We've been putting the new Commander-length Tisas Tanker from SDS Imports through its paces and have some feedback on how the budget .45 performs. 

An upgraded version of the standard M1911A1 Army marketed by the company, the Tanker is shorter by about 0.75 inches, shipping with a 4.25-inch hammer-forged barrel on a full-size frame. This shortens the slide and overall length while cutting a couple of ounces in weight and retaining the standard Government-profile magazine and grip. 

SDS Tisas Tanker
The Tanker has an overall length of 7.75 inches rather than the more commonly seen 8.5-inch span of full-sized M1911 models. (All photos: Chris Eger/Guns.com)
SDS Tisas Tanker
Weight, with a forged slide and frame, is 36.5 ounces, unloaded, with the magazine inserted. 

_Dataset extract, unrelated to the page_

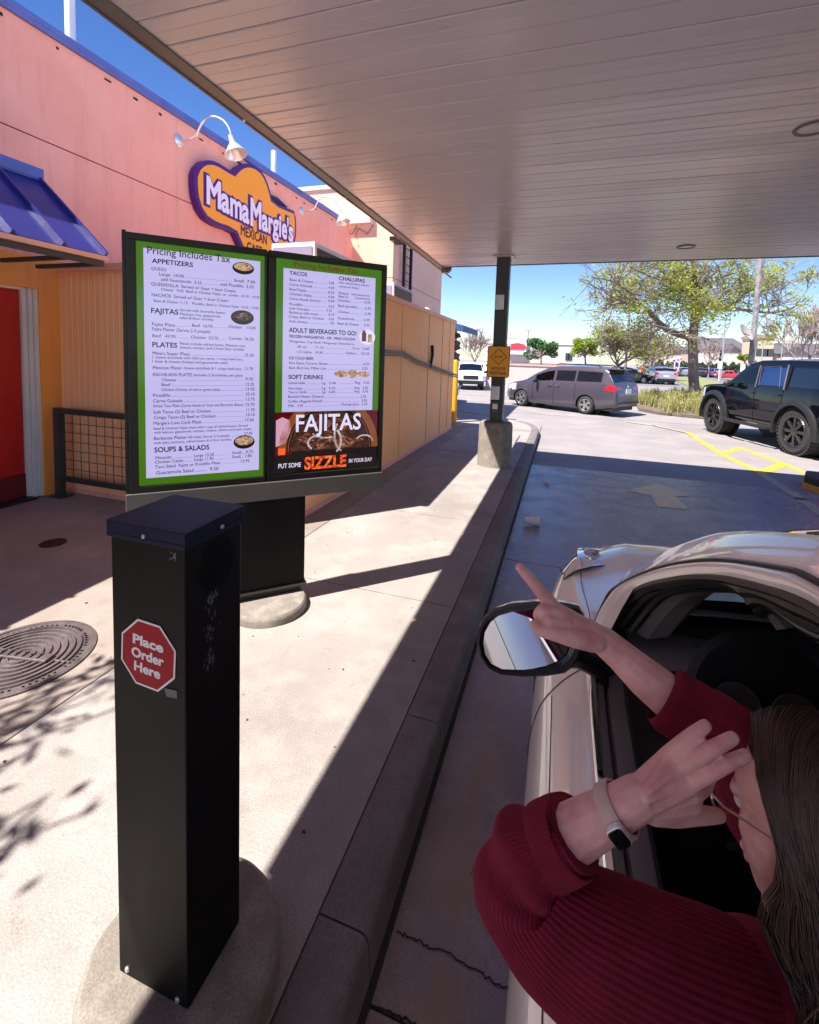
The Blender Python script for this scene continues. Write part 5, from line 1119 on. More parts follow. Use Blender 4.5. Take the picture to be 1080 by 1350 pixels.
# big mottled pole with a dish
t_, a_, b_ = pole(988.5, 320, 500, 24, .13, 'thick mottled grey pole carrying a satellite dish behind the black 4x4', 0, 'utility_pole', mat('mottled_grey', (.13, .115, .115), .9, c2=(.32, .30, .31), scale=7))
dc = gy(984, 438, 23.6); Rm = Matrix.Rotation(math.radians(-38), 3, 'Z')@Matrix.Rotation(math.radians(-32), 3, 'Y')@Matrix.Rotation(PI/2, 3, 'Y')
mb = MB(); mb.lathe([(.001, -.08), (.2, -.05), (.38, .02), (.40, .025), (.38, .0), (.2, -.07), (.001, -.1)], dc, Rm, 28, False); obj('satellite_dish', mb, mat('dish_grey', (.34, .28, .27), .5), t_, smooth=True)
mb = MB(); mb.tube([dc+Rm@Vector((0, 0, -.09)), Vector((a_.x, a_.y-.1, dc.z-.25)), Vector((a_.x, a_.y, dc.z-.3))], .04, 6); mb.box((a_.x, a_.y-.2, dc.z-.5), (.18, .14, .55)); obj('dish_bracket', mb, 'fascia', t_)
for px, y0, y1, lab in ((948.5, 476, 488, 'white notice panel on the pole right of the oak trunk'), (978.5, 480, 490, 'small white notice post beside the red pickup')):
    q = gz(px, y1+2); q *= 69/q.y; q.z = 0; b = gy(px, y0, 69)
    t = thing('notice_post', lab, 'sign', q); mb = MB(); mb.bx(q.x-.05, q.x+.05, 68.95, 69.05, 0, b.z); obj('post', mb, 'white', t); mb = MB(); mb.bx(q.x-.25, q.x+.25, 68.9, 68.94, b.z-.95, b.z); obj('panel', mb, 'white', t)
def gable(mb, x0, x1, y0, y1, z0, z1, axis='x', ov=.5):
    if axis == 'x':   # ridge along x, hipped
        i = (y1-y0)*.2
        v = [(x0-ov, y0-ov, z0), (x1+ov, y0-ov, z0), (x1+ov, y1+ov, z0), (x0-ov, y1+ov, z0), (x0+i, (y0+y1)/2, z1), (x1-i, (y0+y1)/2, z1)]
        mb.add(v, [(0, 1, 5, 4), (1, 2, 5), (2, 3, 4, 5), (3, 0, 4), (0, 3, 2, 1)])
    else:
        v = [(x0-ov, y0-ov, z0), (x1+ov, y0-ov, z0), ((x0+x1)/2, y0-ov, z1), (x0-ov, y1, z0), (x1+ov, y1, z0), ((x0+x1)/2, y1, z1)]
        mb.add(v, [(0, 1, 2), (0, 2, 5, 3), (1, 4, 5, 2), (3, 5, 4), (0, 3, 4, 1)])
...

Related: A Look at the New SDS M1911A1 Tanker .45ACP



The Tanker has a series of tweaks in the interest of increasing the functionality of the design. The slide has a flared and lowered ejection port to help curb FTEs and stovepipes. The chrome-lined barrel has a polished feed ramp and lip. Meanwhile, the mag well is beveled to help with those mag exchanges.

SDS Tanker
Finding .45 ACP in quantity is a little tough these days but we laid hands on some 230-grain hardball from CCI (Blazer Brass), Federal (American Eagle), PMC (Bronze), and Winchester (white box bulk). A handful of CCI Blazer aluminum cased and Wolf green boys were thrown in as well. 

Going to work with the above with a gun right out of the box with no additional lube or prep other than a field strip to inspect and a function check, the Tanker went 346 out of 350. Two of these were likely due to a weak magazine spring on an old GI mag failing to chamber the bottom round – They worked fine when loaded in another mag – while the third was a failure to eject on a dirty chamber with PMC. The fourth failure was a misfire likely due to a hard/bad primer as the round in question failed to go off when struck a second time. 

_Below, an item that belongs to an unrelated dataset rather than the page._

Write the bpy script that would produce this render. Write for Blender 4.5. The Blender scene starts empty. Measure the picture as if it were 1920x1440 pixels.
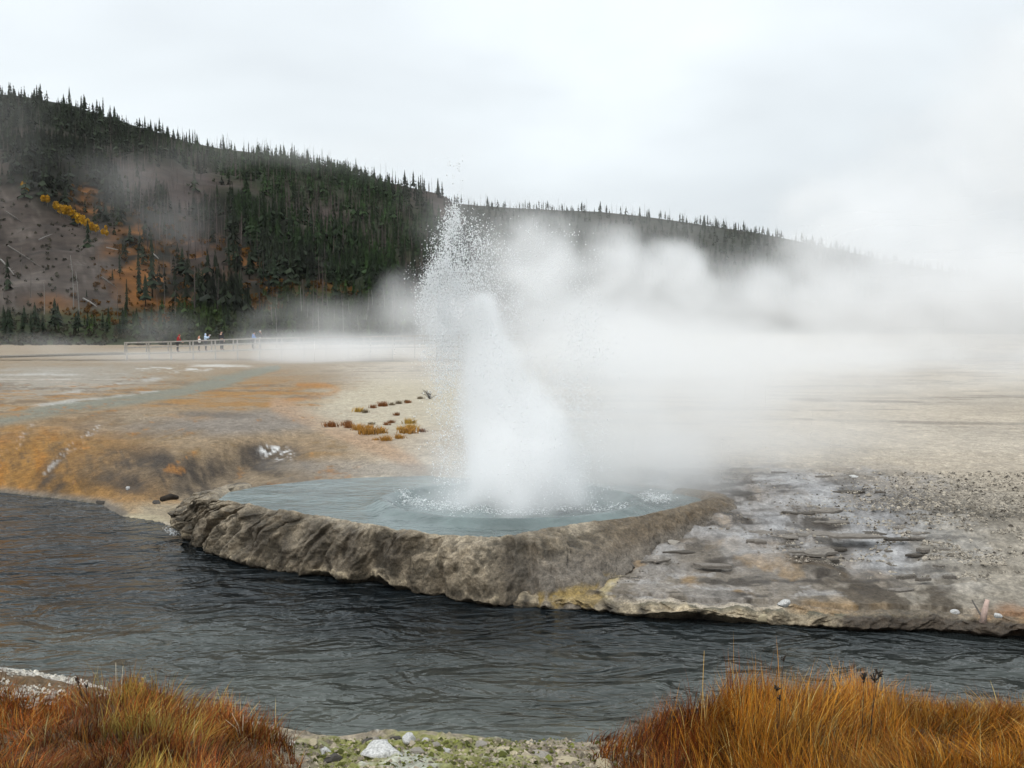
import bpy, math, random
import numpy as np
from mathutils import Vector, Matrix

SC = bpy.context.scene
COL = SC.collection
rng = np.random.default_rng(7)
random.seed(7)

# ------------------------------------------------------------------ camera
FPX, CX, CY = 1900.0, 960.0, 720.0            # focal length in photo pixels
PITCH = math.atan((720 - 612) / FPX)
CAMZ = 4.2
cam_d = bpy.data.cameras.new('camera')
cam_d.sensor_width = 36.0
cam_d.lens = 36.0 * FPX / 1920.0
cam_d.clip_end = 20000
cam = bpy.data.objects.new('camera', cam_d)
COL.objects.link(cam)
cam.location = (0, 0, CAMZ)
cam.rotation_euler = (math.pi / 2 - PITCH, 0, 0)
SC.camera = cam

# ------------------------------------------------------------------ world
world = bpy.data.worlds.new('World')
SC.world = world
world.use_nodes = True
wt = world.node_tree
wt.nodes.clear()
SUN_EL, SUN_AZ = math.radians(48), math.radians(-150)     # azimuth from +Y towards +X
w_out = wt.nodes.new('ShaderNodeOutputWorld')
w_bg = wt.nodes.new('ShaderNodeBackground')
w_bg.inputs['Strength'].default_value = 0.1
w_sky = wt.nodes.new('ShaderNodeTexSky')
w_sky.sky_type = 'NISHITA'
w_sky.sun_disc = False
w_sky.sun_elevation = SUN_EL
w_sky.sun_rotation = SUN_AZ
w_sky.air_density = 1.0
w_sky.dust_density = 4.0
w_tc = wt.nodes.new('ShaderNodeTexCoord')
w_map = wt.nodes.new('ShaderNodeMapping')
w_map.inputs['Scale'].default_value = (1.3, 1.3, 3.2)
w_map.inputs['Location'].default_value = (0.35, 0.1, 0.62)
w_n = wt.nodes.new('ShaderNodeTexNoise')
w_n.inputs['Scale'].default_value = 1.5
w_n.inputs['Detail'].default_value = 4.0
w_n.inputs['Roughness'].default_value = 0.45
w_n.inputs['Distortion'].default_value = 0.4
w_r = wt.nodes.new('ShaderNodeValToRGB')
w_r.color_ramp.elements[0].position = 0.30
w_r.color_ramp.elements[0].color = (6.5, 7.0, 7.4, 1)
w_r.color_ramp.elements[1].position = 0.66
w_r.color_ramp.elements[1].color = (9.3, 10.0, 10.4, 1)
w_mix = wt.nodes.new('ShaderNodeMix')
w_mix.data_type = 'RGBA'
w_mix.inputs[0].default_value = 0.97
wl = wt.links.new
wl(w_tc.outputs['Generated'], w_map.inputs['Vector'])
wl(w_map.outputs[0], w_n.inputs['Vector'])
wl(w_n.outputs['Fac'], w_r.inputs[0])
wl(w_sky.outputs[0], w_mix.inputs[6])
wl(w_r.outputs[0], w_mix.inputs[7])
w_sep = wt.nodes.new('ShaderNodeSeparateXYZ')
wl(w_tc.outputs['Generated'], w_sep.inputs[0])
w_el = wt.nodes.new('ShaderNodeMapRange')                 # an overcast sky is dimmer towards the horizon all round
w_el.inputs[1].default_value, w_el.inputs[2].default_value = 0.0, 1.0
w_el.inputs[3].default_value, w_el.inputs[4].default_value = 0.80, 1.70
wl(w_sep.outputs['Z'], w_el.inputs[0])
w_mul = wt.nodes.new('ShaderNodeMix')
w_mul.data_type = 'RGBA'
w_mul.blend_type = 'MULTIPLY'
w_mul.inputs[0].default_value = 1.0
wl(w_mix.outputs[2], w_mul.inputs[6])
wl(w_el.outputs[0], w_mul.inputs[7])
wl(w_mul.outputs[2], w_bg.inputs['Color'])
wl(w_bg.outputs[0], w_out.inputs['Surface'])

# ------------------------------------------------------------------ sun (overcast: weak and very soft)
sun_d = bpy.data.lights.new('sun', 'SUN')
sun_d.energy = 1.5
sun_d.angle = math.radians(30)
sun_d.color = (1.0, 0.98, 0.955)
sun = bpy.data.objects.new('sun', sun_d)
COL.objects.link(sun)
sun.rotation_euler = Vector((-math.sin(SUN_AZ) * math.cos(SUN_EL), -math.cos(SUN_AZ) * math.cos(SUN_EL),
                             -math.sin(SUN_EL))).to_track_quat('-Z', 'Y').to_euler()
sun.location = (40, 80, 120)

# ------------------------------------------------------------------ exposure and render settings
SC.view_settings.view_transform = 'Standard'
SC.view_settings.look = 'None'
SC.view_settings.gamma = 1.0
SC.view_settings.use_curve_mapping = False
SC.view_settings.exposure = 0.12
SC.render.engine = 'CYCLES'
cy = SC.cycles
cy.use_denoising = True
cy.max_bounces = 80
cy.diffuse_bounces = 6
cy.glossy_bounces = 3
cy.transmission_bounces = 3
cy.transparent_max_bounces = 8
cy.volume_bounces = 64
cy.volume_step_rate = 1.0
cy.volume_max_steps = 256
cy.use_adaptive_sampling = True
cy.adaptive_threshold = 0.02
cy.caustics_reflective = False
cy.caustics_refractive = False

# ------------------------------------------------------------------ helpers: rays through the photograph
cp, sp = math.cos(PITCH), math.sin(PITCH)


def ray(px, py):
    u = (np.asarray(px, float) - CX) / FPX
    v = (CY - np.asarray(py, float)) / FPX
    return np.stack([u, cp + v * sp, -sp + v * cp], -1)


def at_z(px, py, z):
    r = ray(px, py)
    t = (np.asarray(z, float) - CAMZ) / r[..., 2]
    return np.stack([r[..., 0] * t, r[..., 1] * t, np.zeros_like(t) + z], -1)


def at_y(px, py, y):
    r = ray(px, py)
    t = np.asarray(y, float) / r[..., 1]
    return np.stack([r[..., 0] * t, r[..., 1] * t, CAMZ + r[..., 2] * t], -1)


def project(P):
    P = np.asarray(P, float)
    x, y, z = P[..., 0], P[..., 1], P[..., 2] - CAMZ
    d = np.maximum(y * cp - z * sp, 1e-3)
    return CX + FPX * x / d, CY - FPX * (y * sp + z * cp) / d


# ------------------------------------------------------------------ helpers: noise
def _hash(ix, iy, iz, seed):
    h = (ix.astype(np.uint32) * np.uint32(374761393) + iy.astype(np.uint32) * np.uint32(668265263)
         + iz.astype(np.uint32) * np.uint32(2246822519) + np.uint32(seed * 3266489917 & 0xffffffff))
    h = (h ^ (h >> np.uint32(13))) * np.uint32(1274126177)
    h = h ^ (h >> np.uint32(16))
    return h.astype(np.float32) / np.float32(4294967295.0)


def vnoise(x, y, z=None, seed=0):
    x = np.asarray(x, np.float32)
    y = np.asarray(y, np.float32)
    x0, y0 = np.floor(x), np.floor(y)
    fx, fy = x - x0, y - y0
    fx = fx * fx * (3 - 2 * fx)
    fy = fy * fy * (3 - 2 * fy)
    ix, iy = x0.astype(np.int64), y0.astype(np.int64)

    def plane(iz):
        a, b = _hash(ix, iy, iz, seed), _hash(ix + 1, iy, iz, seed)
        c, d = _hash(ix, iy + 1, iz, seed), _hash(ix + 1, iy + 1, iz, seed)
        return (a + (b - a) * fx) * (1 - fy) + (c + (d - c) * fx) * fy
    if z is None:
        return plane(np.zeros_like(ix)) * 2 - 1
    z = np.asarray(z, np.float32)
    z0 = np.floor(z)
    fz = z - z0
    fz = fz * fz * (3 - 2 * fz)
    iz = z0.astype(np.int64)
    return (plane(iz) * (1 - fz) + plane(iz + 1) * fz) * 2 - 1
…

How about those Hollow Points? 

While testing thus far, we tried a decent array of hollow-pointed self-defense ammo, accounting for about one-third of the rounds downrange. This spanned loads from several different manufacturers, including Federal, Hornady, Remington, and Winchester to give it a chance to digest a variety of bullet designs. We even ran some old (purchased ~15 years ago) El Dorado Starfire – a truncated cone 230-grain JHP with a similar profile to the famed Black Talon – and sampled from an even older box of Winchester Silvertips.


SDS Tanker
We tried several different JHP types, with no issues. 

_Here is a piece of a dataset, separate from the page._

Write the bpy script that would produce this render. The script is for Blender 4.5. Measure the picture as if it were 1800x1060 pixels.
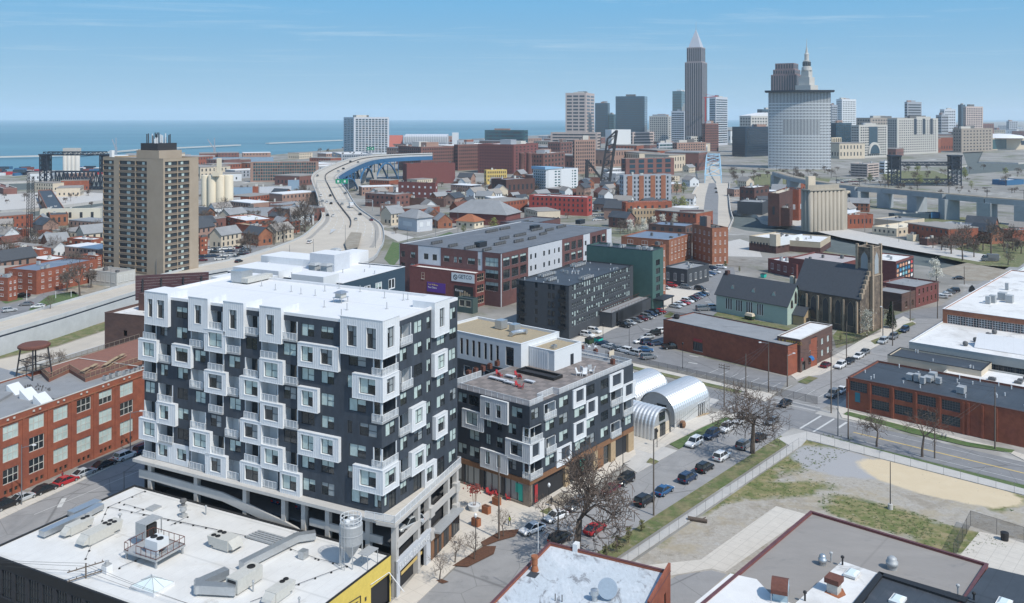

The verdict? The Tanker runs hollow points in our experience. We found the most accurate of the personal protection rounds to be Federal's Punch .45, which was able to run three-shot groups at 7 yards that could be easily covered by a quarter.

SDS Tanker
Federal's Punch JHP load is a bruiser. 



The Tisas Tanker is not a match gun but proved more than accurate for practical work. The pistol has a really good trigger and is a 70 Series gun without the mush that Colt decided to add when they wedged in an internal safety plunger to the design. The single-action trigger is very traditional, mimicking the WWII-era checkered-faced designs. We found our test gun to break fairly clean between 5.25 and 5.5 pounds with a short take up. 

Check out that trigger: 

The slide-to-frame fitment is particularly good and, far from being a rattle trap, the only noise I can hear when I shake the Tanker vigorously is my wrist clicking. Lesson: never wrestle a running Hobart dough mixer as a 17-year-old in a pizzeria. Meanwhile, the fixed GI sights are functional. While slow fire with quality defense ammo cut holes, three-shot groups with bulk pack 230-grain ball were more in the 2-3 inch range.

Carry and use? 

We updated the Tanker's black plastic GI style panels with a simple set of Magpul MOE 1911 grips, which are both aesthetically pleasing when contrasted against the pistol's black Cerakote finish while upping the ergos a little. 

SDS Tanker
Magpul MOE 1911 grips run about $20 bucks. Using the standard grip panel format, the Tanker is open to quick and easy aftermarket replacements. 

There is also no shortage of Commander-sized holsters out there. 

SDS Tanker
We tried the Tanker with Safariland's ALS belt slide, which has active retention and is great for use while riding to the deer stand and back or open carrying. 
SDS Tanker
And the Bianchi Gunleather P.I. which, with a cover garment, works well for concealed carry. 

If versed in 1911, the Tanker can clock in for carry use all day, with the main detractors being the GI-style fixed sights and shallow (also GI style) straight slide serrations. Luckily, SDS also imports a more EDC-oriented offering in its Carry B45/SS45 series, which is fundamentally the Tanker with front and rear slide serrations, better sights, and enlarged surface controls to include an ambi safety. 

Still, the Tanker just has a sort of panache to it, and just flat out looks good. After 500 rounds, we only had four issues, with two of those being magazine related and one that can be chalked up to the ammo. For a gun that runs about $500, that's not bad at all.